Need to write back: &mut and *

We saw functions, and to get the data back we were returning values:

#![allow(unused)]
fn main() {
fn test() -> f64 {
}

Sometimes, we want more than one value to be returned. We can use tuples:

#![allow(unused)]
fn main() {
fn test() -> (f64, f64, f64) {
}

This way multiple values can be returned, as we saw before.

But every time we’re creating the values. Sometimes, we want to write on the original variable.

As you’re starting to learn how to code, I would recommend creating new variables each time, and maybe use shadowing.

But if this is definitely a bad idea for your use case, we can instead write into a variable that was passed.

Consider the following code:

fn add_one(mut n: i64) {
    n += 1;
}

fn main() {
    let x = 5;
    add_one(x);
    println!("{}", x);
}

This does not add one to x. In fact, x value will be copied into n inside the function, then it will add one there, and n will be discarded.

x is still 5 and untouched.

It doesn’t matter if x is marked as mut or not. Is the value that is copied, and it is the copy that gets modified, not the original.

Functions provide isolation. They cannot touch the outer variables easily. This is a feature, not a bug.

But what if we want to modify x inside the function? Is it possible?

Yes, but the trick resides in, instead of copying the value, copy the address where the value resides.

Let’s see how this looks:

fn add_one(n: &mut i64) {
    *n += 1;
}

fn main() {
    let mut x = 5;
    add_one(&mut x);
    println!("{}", x);
}

Here, the clue is in the &mut that appears both in add_one declaration, and in the call to that function.

The & operator in Rust borrows the variable. Usually for read-only, but as this is a &mut, it will borrow it for write.

In C++, the & operator retrieves the memory address. It is very similar, if not identical to what Rust does. But Rust semantics are borrowing, while in C++ means literally to get the address.

This changes the type, from i64 to &mut i64. This is important, as they are very different types, even if they look similar. i64 is a number, where &mut i64 is a mutable borrow of a number.

The variable n no longer contains a number, but contains which variable we borrowed.

#![allow(unused)]
fn main() {
x = 5;
n = &mut x;
// n contains a pointer to x: ->x
}

This is a bit confusing, and for now we will cover only the minimum amount to get a basic understanding.

For example, this is wrong:

#![allow(unused)]
fn main() {
fn add_one(n: &mut i64) {
    n += 1;
}
}

Wrong, because n += 1 is not possible here.
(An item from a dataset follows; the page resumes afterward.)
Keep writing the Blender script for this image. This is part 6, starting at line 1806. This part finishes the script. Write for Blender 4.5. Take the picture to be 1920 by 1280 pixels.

The variable n is not a number. It points to another variable. Trying to add \(1\) means that we want to change the variable that is pointing at. And that doesn’t make any sense.

To make this work, we need to convert n from the type &mut i64 back into i64.

To do this, we use the * (asterisk) operator. Also known as dereference operator. This undoes the & operator.

#![allow(unused)]
fn main() {
   *n += 1;
}

At this stage I would say it is too early to start using this, but it’s good that you know that this exists and more or less how it’s done.

In Rust, the main reason to do this instead of returning the value is when we have complex objects like Structs, and it can be quite a deal to return a full copy. Other times it is just for performance reasons, as for long strings or buffers it might be better by using a supplied buffer to write instead of creating it each time.

Finally, in some specialized codebases, like programs that must run at real time, we need to ensure that everything runs without waits. And allocating or freeing memory has the potential to induce a wait on the operating system.

As said. This is quite special. I don’t recommend this.